Records contained in a dataset
================
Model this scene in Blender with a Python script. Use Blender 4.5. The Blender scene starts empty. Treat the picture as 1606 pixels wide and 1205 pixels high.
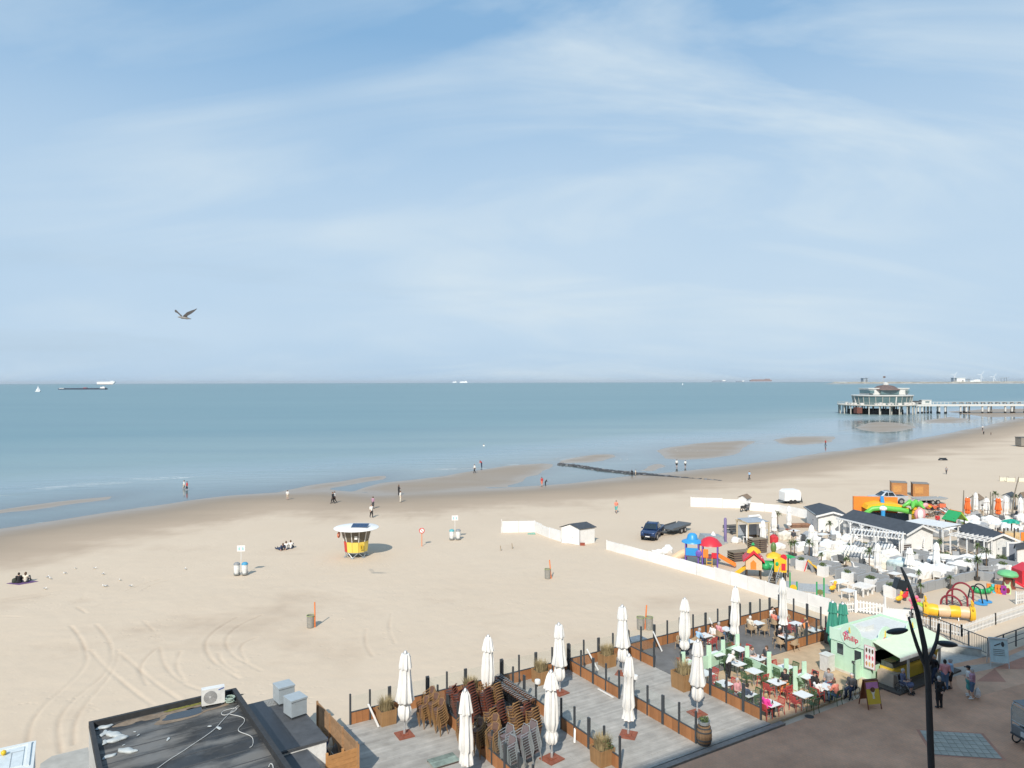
import bpy, math, random
import numpy as np
from mathutils import Vector, Matrix, Quaternion, noise as mnoise
R = math.radians
scene = bpy.context.scene
col = scene.collection
F_PX, CAM_H, CX = 1130.0, 18.0, 803.0
cam_data = bpy.data.cameras.new('camera')
cam_data.sensor_width = 36.0
cam_data.lens = F_PX / 1606.0 * 36.0
cam_data.clip_start = 0.1
cam_data.clip_end = 200000.0
cam_data.shift_y = -2.5 / 1606.0
camera = bpy.data.objects.new('camera', cam_data)
col.objects.link(camera)
camera.location = (0, 0, CAM_H)
camera.rotation_mode = 'QUATERNION'
camera.rotation_quaternion = (Quaternion((1, 0, 0), R(90)) @ Quaternion((0, 0, 1), -4.0 / 1606.0))
scene.camera = camera
SUN_EL, SUN_AZ = R(39.0), R(13.0)      # shadows fall away from the camera, 13 degrees to the right
world = bpy.data.worlds.new('World')
scene.world = world
world.use_nodes = True
wn, wl_ = world.node_tree.nodes, world.node_tree.links
wn.clear()
def wnode(t, **kw):
	nd = wn.new(t)
	for k, v in kw.items():
		if k.startswith('i_'):
			nd.inputs[k[2:].replace('_', ' ')].default_value = v
		else:
			setattr(nd, k, v)
	return nd
sky = wnode('ShaderNodeTexSky', sky_type='NISHITA', sun_disc=False, sun_elevation=SUN_EL, sun_rotation=math.pi + SUN_AZ,
			altitude=0.0, air_density=1.0, dust_density=0.4, ozone_density=1.0)
tc = wnode('ShaderNodeTexCoord')
sep = wnode('ShaderNodeSeparateXYZ')
wl_.new(tc.outputs['Generated'], sep.inputs[0])
def wmath(op, a, b=None, clamp=False):
	nd = wn.new('ShaderNodeMath'); nd.operation = op; nd.use_clamp = clamp
	for i, v in enumerate((a, b)):
		if v is None: continue
		if isinstance(v, (int, float)): nd.inputs[i].default_value = v
		else: wl_.new(v, nd.inputs[i])
	return nd.outputs[0]
zc = wmath('ADD', wmath('MAXIMUM', sep.outputs['Z'], 0.0), 0.30)
px_ = wmath('DIVIDE', sep.outputs['X'], zc); py_ = wmath('DIVIDE', sep.outputs['Y'], zc)
comb = wnode('ShaderNodeCombineXYZ')
wl_.new(px_, comb.inputs[0]); wl_.new(py_, comb.inputs[1])
mp = wnode('ShaderNodeMapping'); mp.inputs['Rotation'].default_value = (0, 0, R(58)); mp.inputs['Scale'].default_value = (0.42, 1.15, 1)
wl_.new(comb.outputs[0], mp.inputs['Vector'])
n1 = wnode('ShaderNodeTexNoise'); n1.inputs['Scale'].default_value = 2.0; n1.inputs['Detail'].default_value = 7; n1.inputs['Roughness'].default_value = 0.56; n1.inputs['Distortion'].default_value = 0.9
wl_.new(mp.outputs[0], n1.inputs['Vector'])
n2 = wnode('ShaderNodeTexNoise'); n2.inputs['Scale'].default_value = 0.75; n2.inputs['Detail'].default_value = 3
wl_.new(comb.outputs[0], n2.inputs['Vector'])
cr1 = wnode('ShaderNodeValToRGB'); cr1.color_ramp.elements[0].position = 0.44; cr1.color_ramp.elements[1].position = 0.70
wl_.new(n1.outputs[0], cr1.inputs[0])
cr2 = wnode('ShaderNodeValToRGB'); cr2.color_ramp.elements[0].position = 0.32; cr2.color_ramp.elements[1].position = 0.66
wl_.new(n2.outputs[0], cr2.inputs[0])
cirrus = wmath('MULTIPLY', cr1.outputs[0], cr2.outputs[0])
def wramp(v, a, b, c, d):
	q = wn.new('ShaderNodeMapRange'); q.inputs['From Min'].default_value = a; q.inputs['From Max'].default_value = b
	q.inputs['To Min'].default_value = c; q.inputs['To Max'].default_value = d; wl_.new(v, q.inputs['Value']); return q.outputs[0]
def wmix(f, a, b):
	q = wnode('ShaderNodeMix', data_type='RGBA'); wl_.new(f, q.inputs['Factor'])
	for k, v in (('A', a), ('B', b)):
		if isinstance(v, tuple): q.inputs[k].default_value = (*v, 1)
		else: wl_.new(v, q.inputs[k])
	return q.outputs['Result']
hazy = wmix(wramp(sep.outputs['Z'], 0.0, 0.42, 0.97, 0.80), sky.outputs[0], (1.50, 2.90, 4.55))
low = wmath('MULTIPLY', wmath('SUBTRACT', 1.0, wmath('POWER', wramp(sep.outputs['Z'], 0.05, 0.43, 0.0, 1.0), 1.9)), wramp(sep.outputs['Z'], 0.0, 0.06, 0.72, 1.0))
glow = wmix(wmath('MULTIPLY', low, wmath('ADD', wmath('MULTIPLY', cr2.outputs[0], .28), .70)), hazy, (3.75, 4.62, 5.45))
thick = wramp(px_, -0.9, 1.0, -0.06, 0.26)
n3 = wnode('ShaderNodeTexNoise'); n3.inputs['Scale'].default_value = 1.7; n3.inputs['Detail'].default_value = 5; n3.inputs['Roughness'].default_value = .62
mp3 = wnode('ShaderNodeMapping'); mp3.inputs['Scale'].default_value = (.9, .9, 9.0); mp3.inputs['Location'].default_value = (.35, .2, .4); wl_.new(tc.outputs['Generated'], mp3.inputs['Vector']); wl_.new(mp3.outputs[0], n3.inputs['Vector'])
bank = wmath('MULTIPLY', wramp(n3.outputs[0], .55, .72, 0.0, .38), wmath('MULTIPLY', wramp(sep.outputs['Z'], .015, .05, 0.0, 1.0), wramp(sep.outputs['Z'], .08, .20, 1.0, 0.0)))
glow = wmix(bank, glow, (2.75, 3.45, 4.05))
cloudy = wmix(wmath('MAXIMUM', 0.0, wmath('ADD', wmath('MULTIPLY', cirrus, 1.0), wmath('MULTIPLY', wmath('ADD', cr1.outputs[0], .55), thick))), glow, (4.25, 4.95, 5.45))
bg = wnode('ShaderNodeBackground'); bg.inputs['Strength'].default_value = 0.115
wl_.new(cloudy, bg.inputs['Color'])
wo = wnode('ShaderNodeOutputWorld'); wl_.new(bg.outputs[0], wo.inputs['Surface'])
sun_data = bpy.data.lights.new('sun', 'SUN')
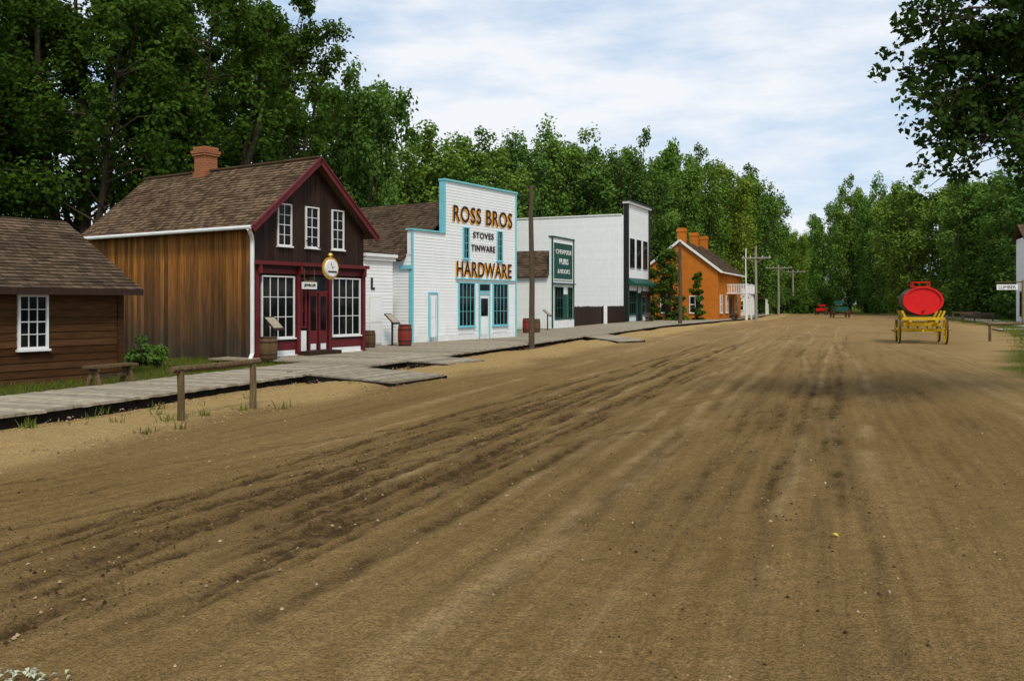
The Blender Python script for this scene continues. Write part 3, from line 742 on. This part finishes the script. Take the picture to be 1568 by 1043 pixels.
e = empty('water_tank_wagon', (18.9, 40.6, 0), RS)
mb = MB('wheels', [M_yellow, M_iron])
for x in (-.98, .98):
    wheel(mb, x, 0, .66, .66, 0, 1); wheel(mb, x*.96, 2.4, .54, .54, 0, 1, 12)
mb.make(e)
mb = MB('running_gear', [M_yellow, M_iron])
mb.box(-.95, .95, -.07, .07, .58, .72); mb.box(-.92, .92, 2.33, 2.47, .48, .6); mb.box(-.8, .8, -.09, .09, .80, .96); mb.box(-.8, .8, 2.3, 2.5, .72, .98)
mb.box(-.88, .88, -.5, -.38, 1.10, 1.22)
for x in (-.6, -.2, .2, .6): mb.box(x-.03, x+.03, -.04, .04, .72, .8, 1)
for x in (-.55, .55): mb.box(x-.06, x+.06, -.5, 3.3, .99, 1.10)
mb.box(-.05, .05, -.3, 2.6, .55, .66); mb.beam((0, 2.5, .55), (0, 5.0, .45), .09, .1)
for x in (-.82, .82):
    for y in (-.4, .9, 2.4): mb.beam((x*.85, y, 1.1), (x*1.08, y, 1.52), .07, .09)
mb.box(-.7, .7, 2.9, 3.3, 1.12, 1.2)
for x in (-.6, .6): mb.beam((x, -.44, 1.05), (x*.4, -.1, .6), .04, .04)
mb.make(e)
mb = MB('tank', [M_oak, M_red, M_iron, M_yellow]); A_, B_, zc = .84, .64, 1.98; n = 44
for i in range(n):
    t0 = 2*math.pi*i/n; t1 = 2*math.pi*(i+.96)/n
    def el(k, t, y): return (A_*k*math.cos(t), y, zc+B_*k*math.sin(t))
    rr = random.random()
    mb.hexa([el(.95, t0, -.38), el(.95, t1, -.38), el(.95, t1, 2.5), el(.95, t0, 2.5), el(1, t0, -.38), el(1, t1, -.38), el(1, t1, 2.5), el(1, t0, 2.5)], 0, rr)
    t1 = 2*math.pi*(i+1)/n
    for y in (-.30, .5, 1.3, 2.3):
        mb.hexa([el(.99, t0, y), el(.99, t1, y), el(.99, t1, y+.06), el(.99, t0, y+.06), el(1.015, t0, y), el(1.015, t1, y), el(1.015, t1, y+.06), el(1.015, t0, y+.06)], 2, .5)
    mb.hexa([el(.9, t0, -.42), el(.9, t1, -.42), el(.9, t1, -.38), el(.9, t0, -.38), el(1.005, t0, -.42), el(1.005, t1, -.42), el(1.005, t1, -.38), el(1.005, t0, -.38)], 1, .5)
mb.face([(A_*.96*math.cos(2*math.pi*i/n), -.35, zc+B_*.96*math.sin(2*math.pi*i/n)) for i in range(n)], 1, .5)
mb.face([(A_*.96*math.cos(2*math.pi*i/n), 2.45, zc+B_*.96*math.sin(2*math.pi*i/n)) for i in range(n)], 1, .5)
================
Locate the lines above that hold the word "scene". Show every one of them.

**OUTPUT BELOW**
Model this scene in Blender with a Python script. Use Blender 4.5. The Blender scene starts empty. Treat the picture as 1606 pixels wide and 1205 pixels high.
scene = bpy.context.scene
col = scene.collection
scene.camera = camera
scene.world = world
The Blender Python script for this scene continues. Write part 3, from line 742 on. This part finishes the script. Take the picture to be 1568 by 1043 pixels.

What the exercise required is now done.